Monday, 24 September 2018

The global problem of free dinners

Imagine you, I and a random third person find ourselves the sole members of a dining club. This club has massive endowments and gets £3 million of income a year. It has two rules: we can spend the income on 3 dinners a year and any member can invite new members to join. 2/3 of members must agree for the rules to change.
                 What will happen?
                Well, perhaps you and I agree that we want more dinners. Together we vote to make it daily, which still £2,700 a day for dinner. And then we both invite a few friends, so that we can have massive dinner parties at fancy restaurants every day. Our lives have changed enormously.
                But the third person invites some friends too. And they invite some friends. After all, they’re all full members now too. Our 30-person dinner parties begin to happen at less and less fancy restaurants. I dig into the endowment to fund mine, and without that cost coming from the income, your expensive dinners and the dinners of all the other people are funded for a year or two.
                But they keep on inviting more friends. You start to tell everyone not to invite more friends to the club, but everyone hates you. It’s their right to invite friends: why should they be the last to the party, knowing only the person who invited them, when they could bring just a few more members and be the centre of their own little party? It’s your fault, for wanting expensive dinners and for voting to make this boon daily rather than thrice-annually. It’s my fault for digging into the endowment. You and I and our friends should stop enjoying dinners and our vast expenditure would stop. The endowment might even grow again and we’d have the full £3 million of income to spend on everyone. Soon enough there might be a pound or two for dinner for everyone!

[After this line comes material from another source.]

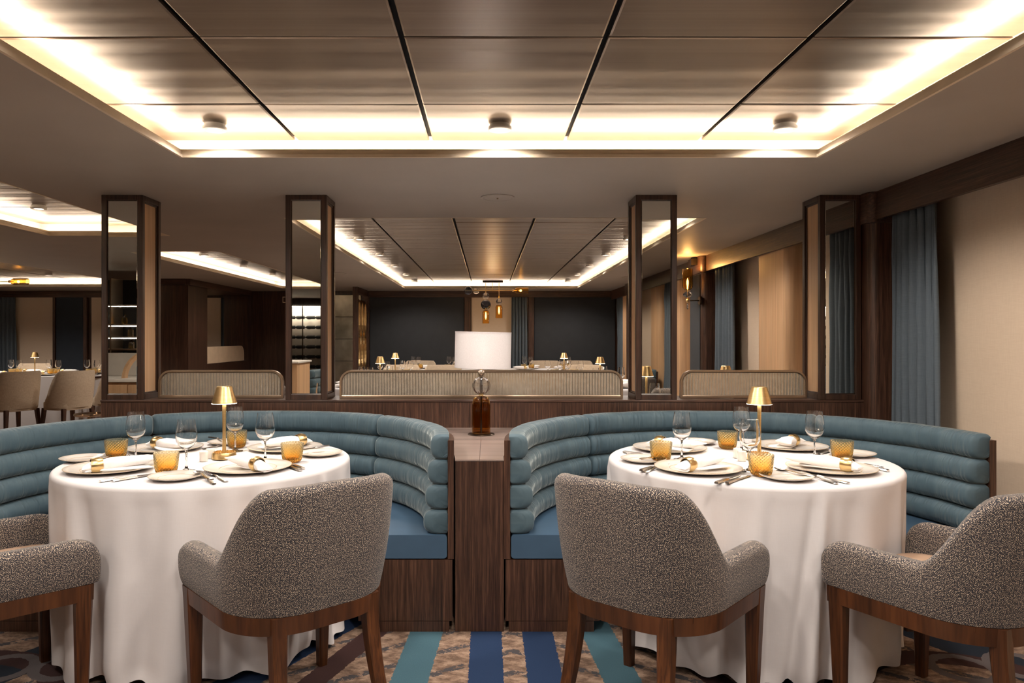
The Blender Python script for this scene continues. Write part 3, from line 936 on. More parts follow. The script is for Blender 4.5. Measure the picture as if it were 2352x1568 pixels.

                Does that feel a bit unfair? A bit silly? Of course you and I would vote to restrict membership as soon as we could. We’re not stupid enough to leave free money open to everyone. We’d want to limit the number of members because every new member reduces the income the rest of us enjoy. The problem is that having a friend join the club is a greater benefit a member than the loss of income is a problem. It matters to have your friends join you for dinner; you’ll happily have slightly less expensive food for that.
                So the incentive for everyone is to invite their own friends and not let anyone else invite theirs. As founding members, we inevitably get to enjoy expensive dinners while the club fills up, and we inevitably get to invite our friends, because there’s so much capacity at first. So later members will always be able to criticise us for having got our way and for not wanting to share what we enjoyed.
               
                If the situation sounds familiar, it’s because this is an extended metaphor. Welcome to the industrialized world. Industrialization allowed us to use the world’s resources much better than previously. We became rich, and industrialization spread. Now the whole world is consuming resources the same way and there are too many of us on the planet. But population control is not an option because everyone has the right to make their own family.
                Yet every new birth, with its claim to planetary resources, diminishes the claim of everyone else already alive. There’s an externality that no-one pays the price for. Everyone wants their own happy family, their own private party at the world’s expense, but it must be paid for somehow. Why not limit new members? When they’re only potential people, they’re not being harmed by being excluded from the club.
                True, all us new members, young people who haven’t yet had children, might find it unfair that we don’t get to do what our parents did. But that doesn’t mean that we should merrily carry on into oblivion.